Monday 20 February 2017

Remote agile meetings in distributed environments

After years of working in distributed environments, sometimes I forget there is anything specific about it. But each time when a new person, used to traditional office environment joins the team, it becomes evident that skills for online communication actually need to be learned.
Therefore I collected tips on what I see to be important if you are new to working in remote teams, or if you just think that your online communication needs to be improved.
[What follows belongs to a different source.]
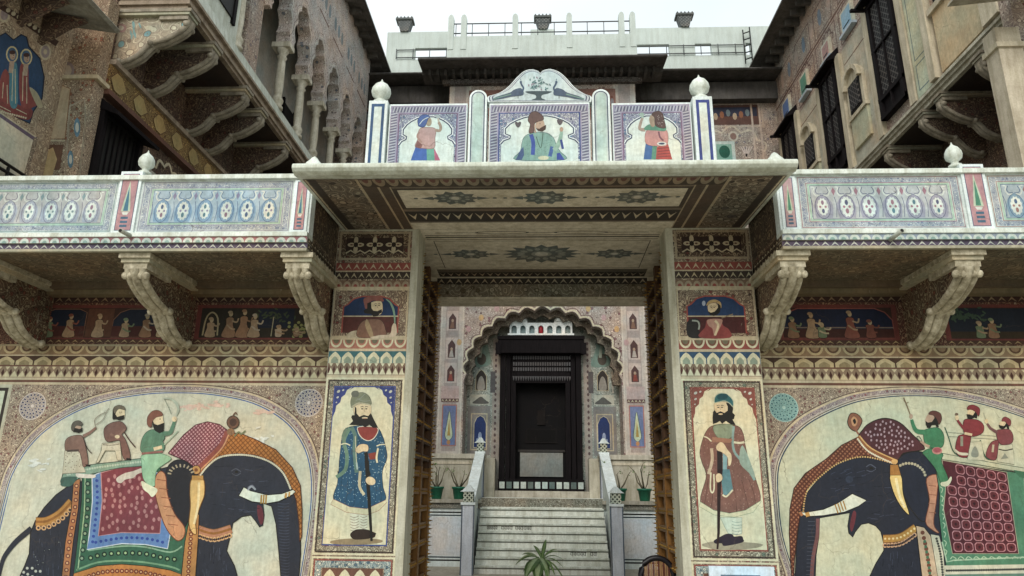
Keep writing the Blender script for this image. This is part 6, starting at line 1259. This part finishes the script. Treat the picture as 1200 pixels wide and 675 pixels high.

Know the cultures and bring differences together. 
Distributed teams in most cases involve people from geographically distant locations, so there is a good chance there are certain cultural differences in the group which may affect communication. And with agile, more than with any other way of working practices, communication and interaction between team members is important. 
I think that doing a bit of research can be beneficial - so you can understand specifics of your own cultural context first, and then also context of your teammates. Even though stereotyping is the last thing that would benefit you or your team, not knowing basic elements about what are the possible differences can also be harmful. Different cultures may have different view on what it means to be open, engaged, positive or even on time. 
Once you define zone of the differences, you will not, off course, completely change your behaviour to match remote team members, but it may happen that moderate adaptations from both sides are needed. And off course, keep it in line with agile principles!
Plan for the meetings.
When your team is distributed, organising a meeting is most often more than sending an invite. For example, it can often involve people from different time zones. So sometimes you will need to do a bit of math to find the suitable time slot.
Due to these and other practical constraints, it is a very good practice that team makes commitment statements related to meeting practices. For example, "meeting begins no later than 3mins after start time", “organiser will distribute materials for preparation minimum 1 day in advance", or whatever is important for your team. Talk to your team and define statements together.
Limit the length.
I would not recommend online sessions longer than 3 hours. From my experience, it is hard to keep "online" team focus much longer. If you have, for example, long refinements, it is better to make a few shorter than one extensive session.
Invest in good microphone, camera and speakers.
The best advice is probably to invest in good conferencing equipment. Some non-verbal communication will inevitably be lost,  so make sure this is minimized by choosing the best equipment that fits your budget.
Use the camera appropriately :)
As funny as it may sound, I think it is always worth to repeat following two things people tend to forget:
  • Turn on the camera
  • Look in the camera - at least occasionally. I see quite often people turn on the camera, but then what you see during the meeting is only top of their head or similar. Camera being turned on doesn't make much sense without eye contact.
Pay attention to hand gestures.
Don't spare energy on using a bit more (controlled) hand gestures. You can make yourself more clear and it will make up for part of the non-verbal communication "lost in the cyberspace”.
Speak up.
If you use conference room and you are not sitting near the mic be sure to speak at a bit slower pace and speak up.
Send meeting minutes.
For important meetings, such as sprint planning where the goal is defined, retrospective sessions etc., it is even more important than for the non-distributed meetings to send meeting minutes. In that way, you can confirm everyone came out of the meeting with the same understanding of what was concluded.
Experiment with tools.
There are many visual and collaboration online tools available that can make your life easier. Experiment until you find the best ones for your team. Good communication tools, online boards, planning poker tools, whiteboards, etc. can make your meetings more productive.
Bring some humour in.
Working remotely introduces some limitations, so it's good to try to bridge the distance by humour and make things more personal - having same team cups for morning coffee during the daily standup or eat cake "together" to celebrate the successfully delivered release.
Make team building.
For longer project, if project budget allows, try to organise at least one in-person meeting and team building - it will boost team's performance. Ideally, this would be done for the project kick off.

With a little more planning and engagement, everything is possible. I have been working in both remote and non-remote teams for many years and we were equally successful. I've never seen the team whose issue is actually a distance. If it seems that remote meetings do not work, it is always a sign of something more essential not being ok. 

So just think carefully through it, use these tips for overcoming the distance and you'll be just fine!